MINYANVILLE ORIGINAL As if things weren't uncertain enough after a long, drawn-out recovery/recession -- and while we are coming up on a pivotal presidential election and looming fiscal cliff -- leave it to Mother Nature to hit the giant "reset" button to shake things up. In the aftermath of Hurricane Sandy, virtually the entire population of the US Northeast and the upper Atlantic Coast has had to shift course to at least some degree from the pre-storm days, and many consumers are now focused on big issues that didn't exist before, such as how to survive or where to live, or on new more mundane topics, such as simply how to get to work.

This reset has created some new winners and loser in its wake.

With 5 million to 6 million households suddenly unplugged, radio emerged as an unexpected winner, at least for the short term. "There is no doubt that the New York broadcast system continued to function and provide life-saving information during Hurricane Sandy. In many areas, it was the only service available to connect the community with first responders," said David Donovan, President of the New York State Broadcasters Association. Both ABC, owned by Walt Disney (NYSE:DIS), and CBS NYC:CBS) operate radio stations in the area.
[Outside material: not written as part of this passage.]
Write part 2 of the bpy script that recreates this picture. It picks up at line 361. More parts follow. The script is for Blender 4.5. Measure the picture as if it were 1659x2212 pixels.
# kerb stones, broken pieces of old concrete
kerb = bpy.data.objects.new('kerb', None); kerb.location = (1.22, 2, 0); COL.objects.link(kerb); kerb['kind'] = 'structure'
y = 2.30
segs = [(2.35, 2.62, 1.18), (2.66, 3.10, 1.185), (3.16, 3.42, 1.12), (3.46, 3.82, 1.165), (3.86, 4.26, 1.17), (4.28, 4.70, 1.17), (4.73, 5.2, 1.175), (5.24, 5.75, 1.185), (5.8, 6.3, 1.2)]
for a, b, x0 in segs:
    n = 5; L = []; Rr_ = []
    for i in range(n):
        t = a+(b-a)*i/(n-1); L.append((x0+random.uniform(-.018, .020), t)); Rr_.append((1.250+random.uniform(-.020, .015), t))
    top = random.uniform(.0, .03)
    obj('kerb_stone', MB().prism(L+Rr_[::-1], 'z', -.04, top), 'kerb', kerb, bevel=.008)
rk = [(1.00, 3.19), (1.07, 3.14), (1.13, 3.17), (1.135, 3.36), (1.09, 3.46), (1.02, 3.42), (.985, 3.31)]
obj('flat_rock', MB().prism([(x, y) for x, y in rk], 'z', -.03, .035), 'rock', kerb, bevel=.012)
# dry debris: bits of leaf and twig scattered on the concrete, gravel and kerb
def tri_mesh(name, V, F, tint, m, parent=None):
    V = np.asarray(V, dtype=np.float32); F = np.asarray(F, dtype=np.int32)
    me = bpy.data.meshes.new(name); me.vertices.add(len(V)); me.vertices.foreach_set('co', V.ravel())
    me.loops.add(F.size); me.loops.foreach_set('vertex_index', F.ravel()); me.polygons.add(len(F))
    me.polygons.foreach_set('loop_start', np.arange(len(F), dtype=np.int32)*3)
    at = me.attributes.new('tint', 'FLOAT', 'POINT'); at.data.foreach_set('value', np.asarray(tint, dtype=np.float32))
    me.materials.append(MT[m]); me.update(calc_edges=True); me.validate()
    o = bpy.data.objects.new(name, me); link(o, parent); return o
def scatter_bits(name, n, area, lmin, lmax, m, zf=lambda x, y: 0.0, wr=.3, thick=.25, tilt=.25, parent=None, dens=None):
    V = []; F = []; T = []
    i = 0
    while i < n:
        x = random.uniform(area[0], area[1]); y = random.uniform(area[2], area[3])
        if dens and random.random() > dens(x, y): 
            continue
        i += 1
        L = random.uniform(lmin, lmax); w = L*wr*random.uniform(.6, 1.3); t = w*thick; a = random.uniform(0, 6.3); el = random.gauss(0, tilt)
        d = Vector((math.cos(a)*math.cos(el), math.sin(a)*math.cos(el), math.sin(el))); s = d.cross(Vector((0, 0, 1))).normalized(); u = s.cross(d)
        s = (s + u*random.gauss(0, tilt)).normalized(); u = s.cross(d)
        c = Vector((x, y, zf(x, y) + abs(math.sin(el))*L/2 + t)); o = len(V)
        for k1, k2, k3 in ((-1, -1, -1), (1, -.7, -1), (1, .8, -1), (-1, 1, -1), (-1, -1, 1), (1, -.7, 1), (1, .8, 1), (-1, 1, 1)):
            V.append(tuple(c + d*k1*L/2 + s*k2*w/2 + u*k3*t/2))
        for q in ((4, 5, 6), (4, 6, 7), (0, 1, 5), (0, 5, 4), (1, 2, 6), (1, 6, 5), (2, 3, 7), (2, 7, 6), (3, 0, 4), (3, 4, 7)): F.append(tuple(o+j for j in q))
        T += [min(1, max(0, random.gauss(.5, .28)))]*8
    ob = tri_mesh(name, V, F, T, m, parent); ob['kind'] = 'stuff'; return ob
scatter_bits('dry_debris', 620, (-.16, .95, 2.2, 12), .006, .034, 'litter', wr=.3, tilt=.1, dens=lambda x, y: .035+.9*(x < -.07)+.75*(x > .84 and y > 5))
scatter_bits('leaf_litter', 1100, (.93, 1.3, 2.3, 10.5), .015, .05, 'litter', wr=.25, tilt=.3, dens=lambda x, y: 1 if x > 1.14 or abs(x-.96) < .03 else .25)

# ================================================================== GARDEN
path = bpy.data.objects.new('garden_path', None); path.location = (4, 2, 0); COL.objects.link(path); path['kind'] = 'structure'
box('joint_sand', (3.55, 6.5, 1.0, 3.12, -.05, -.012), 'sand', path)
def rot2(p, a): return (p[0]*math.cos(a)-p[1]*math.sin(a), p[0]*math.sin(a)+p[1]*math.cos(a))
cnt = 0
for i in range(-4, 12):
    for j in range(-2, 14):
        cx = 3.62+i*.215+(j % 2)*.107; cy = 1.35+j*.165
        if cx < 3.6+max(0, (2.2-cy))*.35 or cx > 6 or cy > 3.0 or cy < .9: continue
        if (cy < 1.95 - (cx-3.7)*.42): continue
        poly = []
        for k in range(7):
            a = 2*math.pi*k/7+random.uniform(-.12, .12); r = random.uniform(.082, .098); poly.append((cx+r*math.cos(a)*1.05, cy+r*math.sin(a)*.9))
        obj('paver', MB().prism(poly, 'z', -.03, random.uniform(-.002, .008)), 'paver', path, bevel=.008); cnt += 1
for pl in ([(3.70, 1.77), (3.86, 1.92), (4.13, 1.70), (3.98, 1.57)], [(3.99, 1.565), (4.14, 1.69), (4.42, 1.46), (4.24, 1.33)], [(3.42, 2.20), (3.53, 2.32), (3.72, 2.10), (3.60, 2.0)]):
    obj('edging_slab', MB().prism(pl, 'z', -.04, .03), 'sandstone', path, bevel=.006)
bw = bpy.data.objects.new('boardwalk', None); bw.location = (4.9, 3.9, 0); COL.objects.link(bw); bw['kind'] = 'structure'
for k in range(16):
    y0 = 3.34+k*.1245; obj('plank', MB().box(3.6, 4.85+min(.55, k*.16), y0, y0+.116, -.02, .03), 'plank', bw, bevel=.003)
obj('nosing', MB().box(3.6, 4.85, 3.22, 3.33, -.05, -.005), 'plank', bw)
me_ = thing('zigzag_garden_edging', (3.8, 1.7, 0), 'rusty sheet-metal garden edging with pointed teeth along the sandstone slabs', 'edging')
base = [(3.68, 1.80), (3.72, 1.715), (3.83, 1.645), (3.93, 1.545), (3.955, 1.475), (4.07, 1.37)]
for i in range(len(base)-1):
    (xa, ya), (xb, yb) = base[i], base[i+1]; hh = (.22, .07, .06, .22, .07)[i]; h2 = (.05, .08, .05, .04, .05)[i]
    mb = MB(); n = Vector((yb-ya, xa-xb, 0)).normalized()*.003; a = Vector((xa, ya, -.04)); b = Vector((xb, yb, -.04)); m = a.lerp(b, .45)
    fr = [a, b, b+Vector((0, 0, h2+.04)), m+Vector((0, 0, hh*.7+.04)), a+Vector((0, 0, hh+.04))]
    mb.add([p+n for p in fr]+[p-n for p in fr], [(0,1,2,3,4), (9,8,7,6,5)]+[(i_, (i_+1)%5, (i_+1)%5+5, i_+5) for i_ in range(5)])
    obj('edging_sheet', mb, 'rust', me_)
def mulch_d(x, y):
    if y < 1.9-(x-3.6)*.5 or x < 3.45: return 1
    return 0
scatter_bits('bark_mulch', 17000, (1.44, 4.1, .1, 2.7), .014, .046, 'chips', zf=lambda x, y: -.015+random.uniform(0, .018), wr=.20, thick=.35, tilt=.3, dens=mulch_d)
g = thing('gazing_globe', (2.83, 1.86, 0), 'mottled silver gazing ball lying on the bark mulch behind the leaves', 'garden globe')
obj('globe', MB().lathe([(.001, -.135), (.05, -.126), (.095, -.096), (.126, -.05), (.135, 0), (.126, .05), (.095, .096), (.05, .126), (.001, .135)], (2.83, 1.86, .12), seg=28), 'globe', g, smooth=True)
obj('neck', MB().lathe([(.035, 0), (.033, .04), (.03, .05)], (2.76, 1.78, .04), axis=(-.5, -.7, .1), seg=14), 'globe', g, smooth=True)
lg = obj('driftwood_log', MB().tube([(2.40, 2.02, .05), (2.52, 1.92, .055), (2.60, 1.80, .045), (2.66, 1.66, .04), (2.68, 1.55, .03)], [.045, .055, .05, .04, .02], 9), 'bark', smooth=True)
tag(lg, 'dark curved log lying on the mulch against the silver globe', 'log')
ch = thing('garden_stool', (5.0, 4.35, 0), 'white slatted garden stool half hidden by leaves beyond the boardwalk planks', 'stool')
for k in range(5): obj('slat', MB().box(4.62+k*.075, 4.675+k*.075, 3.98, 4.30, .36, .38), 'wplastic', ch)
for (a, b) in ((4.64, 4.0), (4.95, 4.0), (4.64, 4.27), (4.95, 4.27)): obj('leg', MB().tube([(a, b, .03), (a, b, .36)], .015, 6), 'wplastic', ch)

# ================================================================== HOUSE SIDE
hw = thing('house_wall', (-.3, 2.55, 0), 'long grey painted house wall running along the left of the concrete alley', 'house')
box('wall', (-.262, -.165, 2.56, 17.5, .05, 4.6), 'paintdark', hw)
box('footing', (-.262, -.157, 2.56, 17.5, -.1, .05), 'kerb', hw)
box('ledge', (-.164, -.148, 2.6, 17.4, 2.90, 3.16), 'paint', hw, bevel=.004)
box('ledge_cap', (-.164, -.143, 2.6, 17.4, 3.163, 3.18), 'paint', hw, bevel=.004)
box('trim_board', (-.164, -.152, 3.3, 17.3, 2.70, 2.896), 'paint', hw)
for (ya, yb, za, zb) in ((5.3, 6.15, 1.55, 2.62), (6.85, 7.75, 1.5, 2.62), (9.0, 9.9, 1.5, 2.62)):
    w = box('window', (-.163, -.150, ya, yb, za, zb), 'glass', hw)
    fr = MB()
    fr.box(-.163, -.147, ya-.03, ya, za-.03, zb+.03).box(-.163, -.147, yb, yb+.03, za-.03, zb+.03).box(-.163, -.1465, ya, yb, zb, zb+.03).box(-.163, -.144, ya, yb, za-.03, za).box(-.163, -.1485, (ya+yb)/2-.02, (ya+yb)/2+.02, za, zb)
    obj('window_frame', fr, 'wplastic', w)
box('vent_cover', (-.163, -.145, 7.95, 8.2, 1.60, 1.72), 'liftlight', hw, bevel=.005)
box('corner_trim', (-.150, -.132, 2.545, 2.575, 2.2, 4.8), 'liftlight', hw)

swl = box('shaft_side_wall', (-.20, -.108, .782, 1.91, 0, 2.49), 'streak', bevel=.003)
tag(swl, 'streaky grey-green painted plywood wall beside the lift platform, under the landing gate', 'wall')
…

More media buys (especially political ads) are expected to be sent to radio at the expense of other vehicles such as broadcast or print. That boost is likely to be short-lived for the companies that produce content sold against advertising verus subscription or satellite radio.

Two-thirds of new cars are now equipped with receivers for satellite radio, which means that consumers no longer have to purchase and install the equipment necessary to receive satellite radio. (However, they will still have to pay the monthly fees for ad-free listening.) Sirius (NASDAQ:SIRI) is poised to capitalize on this trend as is Apple (NASDAQ:APPL). The world's biggest music retailer (with 400 million iTunes accounts) plans to launch a streaming radio competitor to Pandora next year.

Another group in the short-term winners category that should have a considerably longer run than radio will be hardware and building supplies. A Sears (NASDAQ:SHLD) spokesman quoted in USA Today said merchandise was "flying out the door" and more than 100 truckloads of generators, chainsaws, pumps, flashlights, batteries, and lanterns were headed east. Sears was up 2% in trading today. Home Depot (NYSE:HD), which extended its hours pre-storm, saw a nearly 5% bump to its stock by Wednesday, and is up another 1% today. Lowe's (NYSE:LOW) saw a similar boost.